READING GROUPS: MRG

Santa Cruz’s own Morphology Reading Group (MRG) is off to a bang this year with a visit from Heidi Harley (Professor of Linguistics, University of Arizona), who joined their discussion of her recent paper with Jonathan Bobaljik, “Suppletion is Local: Evidence from Hiaki”. Having Heidi with them was great fun, and led to much stimulating discussion. Those interested in joining the MRG listserv should send a request to: ucscmrg@googlegroups.com. MRG meets in the LCR every Friday at 12:30 p.m.

BELLIK AND KALIVODA IN VANCOUVER

Jenny Bellik and Nick Kalivoda presented a poster on their recent work on theories of syntax-phonology mapping at the 2015 Annual Meeting on Phonology, which was held October 9-11 in Vancouver, co-hosted by the University of British Columbia and Simon Fraser University. Posters and talks were also presented by many others with connections to UCSC, including B.A. alums Sara Finley (Assistant Professor of Psychology, Pacific Lutheran University) and Eric Baković (Professor of Linguistics, UC San Diego), Ph.D. alums Andrew Wedel (Associate Professor of Linguistics, University of Arizona), Ryan Bennett (Assistant Professor of Linguistics, Yale), Rachel Walker (Professor of Linguistics, USC), and Aaron Kaplan (Assistant Professor of Linguistics, University of Utah), and former visiting faculty Adam Albright, Lev Blumenfeld, and Wendell Kimper. Santa Cruz B.A. and M.A. alum John Alderete (Associate Professor of Linguistics, Simon Fraser University) served as a session chair.

ALUM REPORT: RUTH KRAMER

Ruth Kramer, who was promoted in the spring to Associate Professor of Linguistics at Georgetown University, submitted this update:

I had a fun and busy summer. I spent most of May at the University of Chicago — catching up with fellow alums Jason Merchant and Chris Kennedy and teaching a mini-seminar on agreement (in which we read a chapter of Mark Norris‘s dissertation). In June, I went to Roots IV in NYC with a number of Santa Cruz folks including alums Vera Gribanova and Matt Tucker, and grad student Steven Foley. In September, I traveled to Ottawa for a workshop on my (still) favorite linguistic topics ever: gender and number. I’m now on post-tenure sabbatical until late January when I take up a visiting position at NYU (where the current chair is alum Chris Barker). My book on gender — including results that I talked about at LASC 2014 — came out a few days ago. I’m hoping to see many members of the UCSC community in DC for LSA 2016!

READING GROUPS: SPLAP

The reading and discussion group SPLAP (Semantics, Pragmatics and LAnguage Philosophy) has been handed the baton for the second leg of a three-quarter relay. The relay began in Spring 2015 in Adrian Brasoveanu‘s semantics seminar, which dealt with the incremental interpretation of formal semantics, unifying work in dynamic logic, psycholinguistics, and cognitive modeling.

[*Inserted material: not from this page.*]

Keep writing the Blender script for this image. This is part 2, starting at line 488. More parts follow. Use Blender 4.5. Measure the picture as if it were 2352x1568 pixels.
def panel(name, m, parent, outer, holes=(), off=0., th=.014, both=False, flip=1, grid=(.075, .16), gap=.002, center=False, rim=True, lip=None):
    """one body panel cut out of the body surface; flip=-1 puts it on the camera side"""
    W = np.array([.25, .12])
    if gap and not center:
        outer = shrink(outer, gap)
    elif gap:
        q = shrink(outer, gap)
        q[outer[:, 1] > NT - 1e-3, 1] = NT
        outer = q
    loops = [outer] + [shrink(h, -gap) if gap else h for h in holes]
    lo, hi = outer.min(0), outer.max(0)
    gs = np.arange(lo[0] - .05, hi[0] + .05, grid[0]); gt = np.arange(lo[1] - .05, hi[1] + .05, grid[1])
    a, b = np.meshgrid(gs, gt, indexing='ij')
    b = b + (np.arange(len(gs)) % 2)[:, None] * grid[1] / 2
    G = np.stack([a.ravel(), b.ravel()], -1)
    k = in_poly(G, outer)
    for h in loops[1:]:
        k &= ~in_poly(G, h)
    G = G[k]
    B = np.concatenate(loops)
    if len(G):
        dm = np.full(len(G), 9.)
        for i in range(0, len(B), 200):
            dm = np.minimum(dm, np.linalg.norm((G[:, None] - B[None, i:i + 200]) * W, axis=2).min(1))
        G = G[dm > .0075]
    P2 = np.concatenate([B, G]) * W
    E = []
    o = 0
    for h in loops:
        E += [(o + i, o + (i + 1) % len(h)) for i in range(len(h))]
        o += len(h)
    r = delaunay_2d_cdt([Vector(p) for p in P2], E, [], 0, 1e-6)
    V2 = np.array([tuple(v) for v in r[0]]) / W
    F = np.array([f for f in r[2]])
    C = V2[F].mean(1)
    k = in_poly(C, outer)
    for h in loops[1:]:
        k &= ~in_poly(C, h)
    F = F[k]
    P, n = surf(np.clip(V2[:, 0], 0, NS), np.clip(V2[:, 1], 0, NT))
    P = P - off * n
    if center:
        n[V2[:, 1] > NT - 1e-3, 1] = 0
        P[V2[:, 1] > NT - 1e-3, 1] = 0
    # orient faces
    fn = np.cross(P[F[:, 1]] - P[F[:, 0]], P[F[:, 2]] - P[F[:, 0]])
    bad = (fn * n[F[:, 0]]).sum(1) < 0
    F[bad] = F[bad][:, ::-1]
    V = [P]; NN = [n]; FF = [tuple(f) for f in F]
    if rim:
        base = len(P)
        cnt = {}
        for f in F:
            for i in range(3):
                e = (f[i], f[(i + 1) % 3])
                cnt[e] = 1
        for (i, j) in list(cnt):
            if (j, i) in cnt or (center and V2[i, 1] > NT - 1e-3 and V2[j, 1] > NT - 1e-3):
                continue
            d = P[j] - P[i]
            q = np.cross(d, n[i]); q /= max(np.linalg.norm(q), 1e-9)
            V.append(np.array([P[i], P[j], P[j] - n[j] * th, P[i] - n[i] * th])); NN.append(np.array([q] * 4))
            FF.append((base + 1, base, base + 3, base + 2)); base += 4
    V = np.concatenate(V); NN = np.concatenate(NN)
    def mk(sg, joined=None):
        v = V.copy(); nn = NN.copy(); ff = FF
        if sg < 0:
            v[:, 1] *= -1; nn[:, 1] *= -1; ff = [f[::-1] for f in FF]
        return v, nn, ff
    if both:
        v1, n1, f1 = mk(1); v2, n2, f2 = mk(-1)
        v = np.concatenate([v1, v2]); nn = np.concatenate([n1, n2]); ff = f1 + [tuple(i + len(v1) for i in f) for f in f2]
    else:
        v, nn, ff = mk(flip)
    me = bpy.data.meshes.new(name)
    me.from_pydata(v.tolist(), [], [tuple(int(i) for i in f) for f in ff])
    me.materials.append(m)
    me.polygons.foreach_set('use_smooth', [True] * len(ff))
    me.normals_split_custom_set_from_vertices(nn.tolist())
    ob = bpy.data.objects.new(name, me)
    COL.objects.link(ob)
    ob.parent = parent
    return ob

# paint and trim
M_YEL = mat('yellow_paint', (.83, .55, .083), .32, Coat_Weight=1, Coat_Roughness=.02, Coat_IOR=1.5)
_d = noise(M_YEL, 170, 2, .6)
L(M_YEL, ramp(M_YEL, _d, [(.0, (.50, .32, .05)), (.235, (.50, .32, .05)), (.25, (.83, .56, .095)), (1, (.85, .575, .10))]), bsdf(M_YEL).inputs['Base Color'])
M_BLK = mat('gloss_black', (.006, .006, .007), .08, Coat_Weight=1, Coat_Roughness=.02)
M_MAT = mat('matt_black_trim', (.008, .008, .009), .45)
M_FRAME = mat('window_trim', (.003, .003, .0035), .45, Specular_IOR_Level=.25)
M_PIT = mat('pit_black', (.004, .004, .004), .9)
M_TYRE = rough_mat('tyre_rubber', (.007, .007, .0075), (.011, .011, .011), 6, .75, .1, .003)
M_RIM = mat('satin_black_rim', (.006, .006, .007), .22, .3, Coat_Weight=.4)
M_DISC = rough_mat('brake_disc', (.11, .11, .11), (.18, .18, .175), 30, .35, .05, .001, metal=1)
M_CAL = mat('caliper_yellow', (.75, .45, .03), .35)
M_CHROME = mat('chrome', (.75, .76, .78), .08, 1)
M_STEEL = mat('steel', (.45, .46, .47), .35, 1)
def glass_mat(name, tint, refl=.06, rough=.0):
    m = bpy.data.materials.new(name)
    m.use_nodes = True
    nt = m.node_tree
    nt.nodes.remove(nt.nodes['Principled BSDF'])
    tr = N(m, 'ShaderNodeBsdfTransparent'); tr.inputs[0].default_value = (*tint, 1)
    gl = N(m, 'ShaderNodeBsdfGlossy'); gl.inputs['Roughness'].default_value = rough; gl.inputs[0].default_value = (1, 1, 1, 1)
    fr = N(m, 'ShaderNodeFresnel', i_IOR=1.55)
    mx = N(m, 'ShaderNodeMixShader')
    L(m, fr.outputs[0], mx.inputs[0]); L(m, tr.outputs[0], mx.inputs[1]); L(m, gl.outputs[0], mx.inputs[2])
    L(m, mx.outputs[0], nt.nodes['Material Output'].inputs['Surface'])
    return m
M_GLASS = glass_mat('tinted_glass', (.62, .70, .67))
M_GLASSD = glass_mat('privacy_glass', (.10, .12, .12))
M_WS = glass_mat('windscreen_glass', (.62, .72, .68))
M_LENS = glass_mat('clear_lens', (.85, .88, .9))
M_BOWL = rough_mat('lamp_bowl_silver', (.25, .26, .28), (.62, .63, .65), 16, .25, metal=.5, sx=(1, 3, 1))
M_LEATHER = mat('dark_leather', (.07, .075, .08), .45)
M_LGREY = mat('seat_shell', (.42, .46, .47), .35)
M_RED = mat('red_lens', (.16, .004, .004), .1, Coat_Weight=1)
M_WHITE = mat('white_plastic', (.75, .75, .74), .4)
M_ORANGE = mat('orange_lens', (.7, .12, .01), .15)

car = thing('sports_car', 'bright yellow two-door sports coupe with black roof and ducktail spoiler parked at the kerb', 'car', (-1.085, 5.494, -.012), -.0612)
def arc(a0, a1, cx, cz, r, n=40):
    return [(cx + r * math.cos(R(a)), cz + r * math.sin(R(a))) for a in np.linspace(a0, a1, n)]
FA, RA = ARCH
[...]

The theme has been passed on to SPLAP for the second leg of the relay; this quarter we’re reading and discussing work on the intersection between semantics & pragmatics and cognition. Our readings so far have dealt with the way that discourse coherence and syntactic structure interact probabilistically to resolve pronoun reference, and with how domain-general Bayesian reasoning can be applied to the interpretation of semantic ambiguities and the generation of pragmatic inferences. The relay will end in spectacular fashion next quarter, with a one-day workshop on February 6. The workshop will feature two external speakers (Andrew Kehler from UCSD and Noah Goodman from Stanford) and two internal speakers (TBA, stay tuned).

ITO AND MESTER IN CHINA AND JAPAN

In June, Junko Ito and Armin Mester traveled to China to deliver a paper (“Recursive Prosody and Match Theory”) at the 1st International Conference on Prosodic Studies (ICPS1), held at Tianjin Normal University in China. (Tianjin is the city where a huge explosion occurred later in the Summer.) Afterwards they traveled to Tokyo, where they were affiliated with NINJAL (National Institute of Japanese Linguistics) in Tachikawa. There they co-authored a paper on Japanese geminates with Haruo Kubozono (LRC visitor 1994-5), and did some work trying to determine what, if anything, the interaction of syntax-prosody Match constraints with various kinds of prosodic wellformedness constraints (such as anti-lapse or binarity) tells us about the precise form and content of the latter.